Channybearup Vineyard was set up in Pemberton with Perth accounting firm Bentleys MRI involved in the investment.

The 62 hectare property was planted in 1999 with a second planting in 2000.

Given that it is a bunch of accountants you can imagine the methodical planning that went into selecting not only the site but the varieties as well – 9ha of shiraz, 10ha of merlot, 7.5ha of cabernet sauvignon, 2.5ha of sauvignon blanc 22ha of chardonnay and a handful of verdelho.

And yes, this is another vineyard trying its hand at – you guessed it – pinot noir, with 7 ha planted (more of this later).

Channybearup vineyards have created the Fly Brook label and the first releases are now available.

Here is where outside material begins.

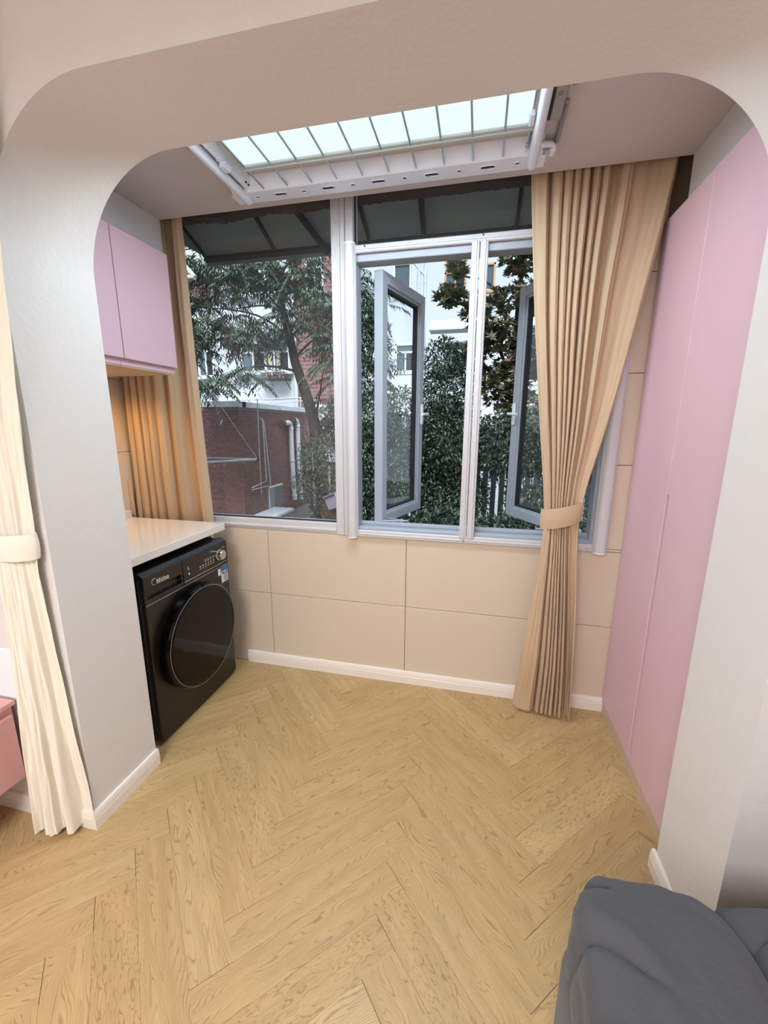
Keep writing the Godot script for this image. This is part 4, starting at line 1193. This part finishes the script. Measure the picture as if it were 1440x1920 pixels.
func buildings() -> void:
	var b := thing("apartment_building", "white and red-brick apartment block behind the trees with open casement windows", "building", V(-4.5, -0.9, -10))
	var o := b.position
	var w := func(x0, y0, z0, x1, y1, z1) -> ArrayMesh: return B(V(x0, y0, z0) - o, V(x1, y1, z1) - o, 0)
	put("wall", w.call(-9.0, -0.9, -12.0, -2.0, 9.5, -9.0), MT.facade, b)
	put("brick_facing", w.call(-3.20, -0.9, -9.1, -1.95, 9.5, -8.93), MT.brickfar, b)
	put("brick_facing", w.call(-9.0, -0.9, -9.1, -6.28, 4.15, -8.95), MT.brickfar, b)
	put("brick_facing", w.call(-6.4, 4.9, -9.1, -5.6, 5.5, -8.96), MT.brickfar, b)
	put("ledge", w.call(-9.0, 4.15, -9.1, -6.1, 4.24, -8.7), MT.facade, b)
	var bb := func(x0, y0, x1, y1, z, cols, sill, wood, tr) -> void: wall_window(b, x0 - o.x, y0 - o.y, x1 - o.x, y1 - o.y, z - o.z, cols, sill, wood, tr)
	bb.call(-6.22, 2.83, -5.70, 3.82, -8.98, 2, true, false, 0.28)
	bb.call(-4.82, 2.92, -3.32, 3.72, -8.98, 4, true, false, 0.33)
	bb.call(-4.95, 4.95, -3.45, 5.75, -8.98, 3, true, false, 0.3)
	bb.call(-2.75, 4.9, -2.25, 5.7, -8.90, 2, true, false, 0.3)
	# open casements of the lower window, its hood and its flower rack
	for e in [[-4.05, 0.5], [-3.85, -0.4], [-3.36, 0.7]]:
		var m := M.new()
		m.x = Transform3D(Basis(Vector3.UP, e[1] * 1.9), V(e[0], 2.95, -8.92) - o)
		for q in [[0, 0, 0.03, 0.52], [0.22, 0, 0.25, 0.52], [0, 0, 0.25, 0.03], [0, 0.49, 0.25, 0.52]]: m.box(V(q[0], q[1], 0), V(q[2], q[3], 0.03), 0.003)
		var c := put("casement", m.mesh(), MT.winframe, b)
		m = M.new()
		m.x = Transform3D(Basis(Vector3.UP, e[1] * 1.9), V(e[0], 2.95, -8.92) - o)
		put("pane", m.box(V(0.02, 0.02, 0.010), V(0.23, 0.5, 0.016), 0).mesh(), MT.winglass, c)
	put("blind", w.call(-3.98, 3.10, -8.965, -3.62, 3.42, -8.95), mat("d8cda6", 0.7), b)
	put("hood", w.call(-4.1, 3.86, -9.0, -3.3, 3.92, -8.55), MT.awn, b)
	put("hood", w.call(-4.1, 3.74, -8.60, -3.3, 3.88, -8.56), MT.awn, b)
	var m := M.new()
	for k in 9: m.box(V(-4.0 + 0.08 * k, 2.70, -8.62) - o, V(-3.985 + 0.08 * k, 2.86, -8.60) - o, 0)
	m.box(V(-4.02, 2.68, -8.98) - o, V(-3.32, 2.72, -8.60) - o, 0.004).box(V(-4.02, 2.85, -8.63) - o, V(-3.32, 2.87, -8.60) - o, 0.003)
	m.tube([V(-4.0, 2.70, -8.62) - o, V(-4.0, 2.45, -8.98) - o], 0.012).tube([V(-3.34, 2.70, -8.62) - o, V(-3.34, 2.45, -8.98) - o], 0.012)
	var rk := put("flower_rack", m.mesh(), MT.rust, b)
	var fm := M.new()
	fm.use_c = true
	for i in 160:
		fm.col = Color(0.30, 0.24, 0.20).lerp(Color(0.62, 0.60, 0.58), rng.randf())
		leaf(fm, V(rnd(-4.1, -3.3), rnd(2.72, 2.96), rnd(-8.95, -8.6)) - o, any_dir(), Vector3.UP, 0.09, 0.05)
	kind(put("flowers", fm.mesh(), MT.leaf, rk), "stuff")
	put("drainpipe", M.new().tube([V(-3.12, -0.9, -8.85) - o, V(-3.12, 3.0, -8.85) - o, V(-3.14, 9.4, -8.85) - o], 0.055, -1, 10).mesh(), MT.pvc, b)
	# the plainer white wing to the right
	b = thing("apartment_building", "plain white apartment wing behind the large-leaved tree with drainpipes and eaves", "building", V(2.5, -0.9, -11))
	o = b.position
	put("wall", w.call(-1.94, -0.9, -13.0, 9.0, 9.5, -10.0), MT.facade, b)
	bb.call(0.78, 4.95, 1.36, 5.80, -9.98, 2, true, true, 0.42)
	bb.call(1.76, 4.95, 2.10, 5.62, -9.98, 1, true, true, 0.0)
	bb.call(-0.62, 5.02, -0.12, 5.78, -9.98, 1, false, false, 0.0)
	bb.call(0.80, 2.95, 1.55, 3.72, -9.98, 3, true, false, 0.3)
	bb.call(-0.55, 2.95, 0.05, 3.72, -9.98, 2, true, false, 0.3)
	bb.call(3.2, 4.95, 4.2, 5.8, -9.98, 3, true, false, 0.3)
	bb.call(3.2, 2.6, 4.2, 3.7, -9.98, 3, true, false, 0.3)
	put("eaves", w.call(0.55, 5.88, -10.0, 4.6, 6.0, -9.3), MT.facade, b)
	put("eaves", w.call(-1.6, 5.90, -10.0, 0.02, 6.0, -9.3), MT.facade, b)
	put("eaves_underside", w.call(-1.6, 5.84, -10.0, 0.0, 5.90, -9.35), MT.awn, b)
	m = M.new()
	m.x = Transform3D(Basis(V(0, 0, -1), V(0, 1, 0), V(1, 0, 0)), -o)
	m.prism(PackedVector2Array([Vector2(10.0, 4.30), Vector2(9.5, 4.0), Vector2(9.5, 3.95), Vector2(10.0, 3.95)]), 0.45, 4.6)
	put("porch_roof", m.mesh(), MT.facade, b)
	for x in [0.10, 0.27]: put("drainpipe", M.new().tube([V(x, 2.0, -9.9) - o, V(x, 6.4, -9.9) - o], 0.05, -1, 10).mesh(), MT.pvc, b)
	put("drainpipe", M.new().tube([V(0.27, 5.4, -9.88) - o, V(-0.05, 5.75, -9.88) - o, V(-0.05, 6.0, -9.88) - o], 0.03, -1, 8).mesh(), MT.pvc, b)
	for e in [V(-0.28, 5.72, -9.3), V(0.62, 5.82, -9.3)]: put("floodlight", pillow(V(0.07, 0.07, 0.09), 2.6, 14, 8), MT.windark, b, Transform3D(Basis(), e - o))
	# garden walls, screen and fence
	tag(put("garden_wall", B(V(-1.9, -0.9, -8.9), V(9.0, 0.55, -8.75), 0.01), MT.coping), "low pale garden wall seen in glints through the shrubs", "wall")
	var ls := thing("lattice_screen", "white pierced block screen beside the red-brick column", "screen", V(-2.2, 1.3, -8.5))
	m = M.new()
	m.box(V(-0.35, -2.15, -0.06), V(0.35, 0.0, 0.06), 0.01).box(V(-0.35, 0.62, -0.06), V(0.35, 0.70, 0.06), 0.01)
	put("frame", m.mesh(), MT.facade, ls)
	for i in 4:
		for k in 4:
			var ring := []
			for q in 13:
				var a := TAU * q / 12
				ring.push_back(V(-0.24 + 0.155 * i + 0.062 * cos(a), 0.08 + 0.155 * k + 0.062 * sin(a), 0))
			put("block", M.new().tube(ring, 0.02, -1, 6).mesh(), MT.facade, ls)
	var fe := thing("picket_fence", "dark railing fence between the shrubs and the path", "fence", V(0, -0.9, -5.7))
	put("rail", B(V(-1.2, 1.55, -0.02), V(6.0, 1.64, 0.02), 0.006), MT.fence, fe)
	put("rail", B(V(-1.2, 0.55, -0.015), V(6.0, 0.61, 0.015), 0.006), MT.fence, fe)
	for k in 48: put("picket", B(V(-1.15 + 0.15 * k, 0.05, -0.012), V(-1.055 + 0.15 * k, 1.56, 0.012), 0.004), MT.fence, fe)
	var sr := thing("lean_to_sheet", "pale sloping sheet roof edge outside beside the window mullion", "roof", V(0.0, 0.5, -3.0))
	m = M.new()
	m.x = Transform3D(Basis(V(0.86, 0.38, 0.35).normalized(), V(-0.38, 0.92, 0).normalized(), V(-0.3, 0, 0.95).normalized()).orthonormalized(), V(-0.12, 0.02, 0))
	put("sheet", m.box(V(0, -0.02, -0.5), V(0.22, 0.0, 0.02), 0.004).mesh(), mat("c4bccb", 0.5), sr)
	m.box(V(0, -0.20, -0.5), V(0.22, -0.02, 0.0), 0.004)
	put("fascia", m.mesh(), mat("b9b0c2", 0.5), sr)
	put("post", B(V(-0.11, -1.4, -0.5), V(0.12, -0.10, -0.02), 0.004), MT.bark, sr)
	# white angled frame of the neighbour's awning
	var na := thing("neighbour_awning", "white angled frame of a neighbouring awning at the upper left of the fixed pane", "awning", V(-1.6, 3.2, -2.5))
	for e in [[V(-0.6, 0.75, 0), V(0.16, -0.05, 0)], [V(0.16, -0.05, 0), V(-0.9, -0.05, 0)], [V(-0.6, 0.75, 0), V(-0.6, -0.05, 0)], [V(-0.6, 0.75, 0), V(-0.6, 0.0, 2.3)], [V(-0.9, -0.05, 0), V(-0.9, -0.05, 2.3)]]: put("frame", M.new().tube(e, 0.03, -1, 6).mesh(), MT.pvc, na)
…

The label itself has been very well put together with some very engaging packaging.

But how do the wines stack up?

Taking into consideration that the wines are from young vines there is some very encouraging results.

The wines were made under the eye of Brendan Smith down at West Cape Howe and Bruce Dukes has lent his hand to the pinot noir.

The unwooded chardonnay at $18 is full of flavoursome fruit, some citrus notes and it is quite easy to enjoy right now.

It is not all that complicated yet quite delicious.

The cabernet sauvignon 2001 at $20 is very reasonably priced and for my mind showing slightly too many green herbal touches.

The fruit is ripe and combined with some smart oak looks the part but not my cup of tea.

Fly Brook Shiraz 2001 $20 17/20

Shiraz from down in Pemberton has the potential to produce some stunning results.

This wine was quite a delight.

Attractive mulberry fruits with an undertone of anise and complementing oak spice.

The palate displayed savoury touches with brambles, damson and black cherry fruits, integrated dusty tannins and a lively finish.

Fly Brook Pinot Noir 2002 17.5/20

This wine has not been released yet and the sample I tasted was from the barrel.

Just when my contempt for pinot noir from the west had almost been set in concrete, Bruce Dukes has worked some magic with this wine.

The wine is showing very attractive fragrant aromas of cherries, wild strawberries and smoky oak.

Although the palate is wrapped up tight in plenty of oak at present, there is some fleshy, savoury fruit hanging around.

The fruit looks good and more importantly even looks like pinot. I will be looking forward to seeing the finished wine.